116. On the other hand, it was submitted by the learned Additional Advocate General that more than sufficient evidence has been made available on record prima facie showing involvement of the petitioner in each and every offence for which charge has been ordered to be framed against him. Learned trial Court after due consideration of the evidence has arrived to certain findings which cannot be questioned at this stage of the proceedings as only prima facie has to be seen whether sufficient grounds are available to proceed further against the petitioner.
117. On consideration of submissions made on behalf of the respective parties and the material made available on record as well as the well settled legal position and more particularly in view of the prima facie findings arrived at by the learned trial Court after due consideration of the evidence collected during investigation, no fault can be found in the impugned order to the extent of charge for offences under Sections 308, 328, 420, 420 read with Section 120-B, 483, 485 IPC, for offences under Sections 103 and 104 of the Trade Marks Act, 199 or in the alternative for offence under Section 482 IPC and for offences punishable under the provisions of the Prevention of Corruption Act, 1988, but so far as offence under Section 63 of the Copyright Act, 1957 and offence under Section 465 IPC is concerned, even if allegation made and evidence produced is accepted as correct, even then these offences are not disclosed to be made out even prima facie against the petitioner.
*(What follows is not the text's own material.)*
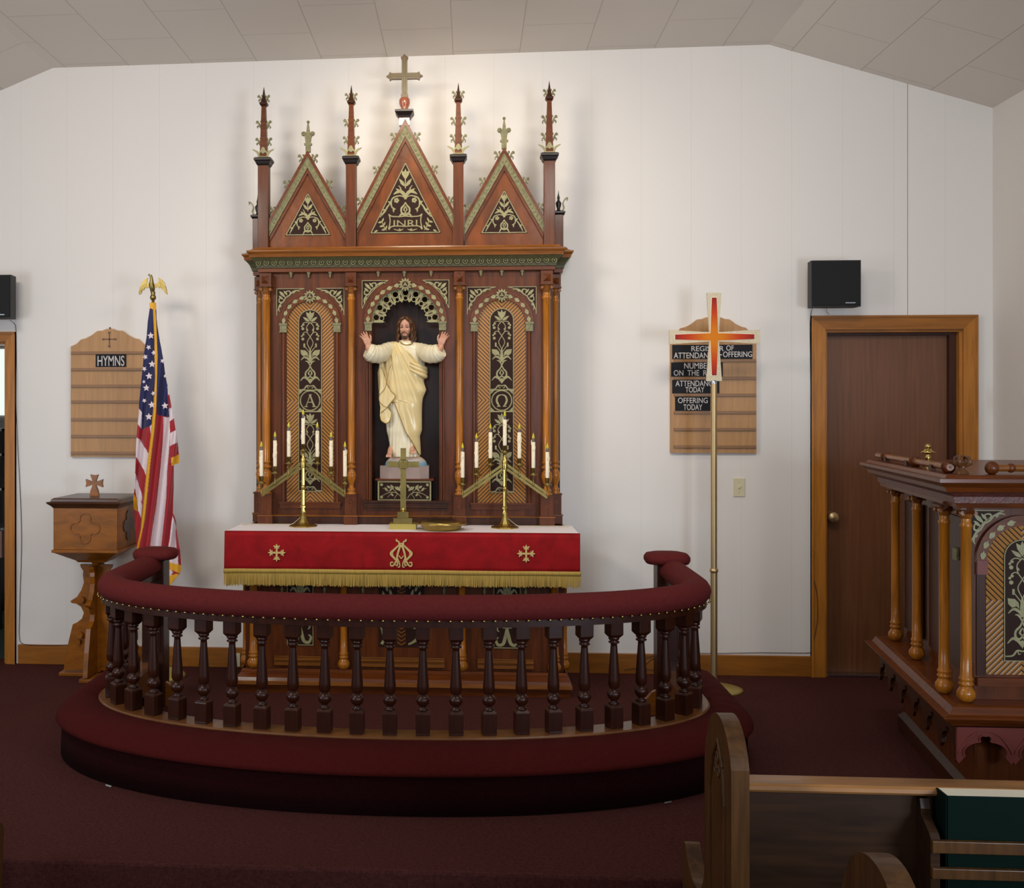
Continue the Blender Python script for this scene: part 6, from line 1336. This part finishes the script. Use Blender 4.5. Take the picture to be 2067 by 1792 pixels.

118. Consequently, the criminal revision petition is partly allowed and the impugned order to the extent of charge for offence under Section 63 of the Copyright Act and for offence under Section 465 IPC is set aside and the petitioner is ordered to be discharged for these offences, but for the rest of the order the petition is hereby dismissed. The stay application also stands dismissed.
119. Consequently, all the revision petitions are decided in the aforesaid manner.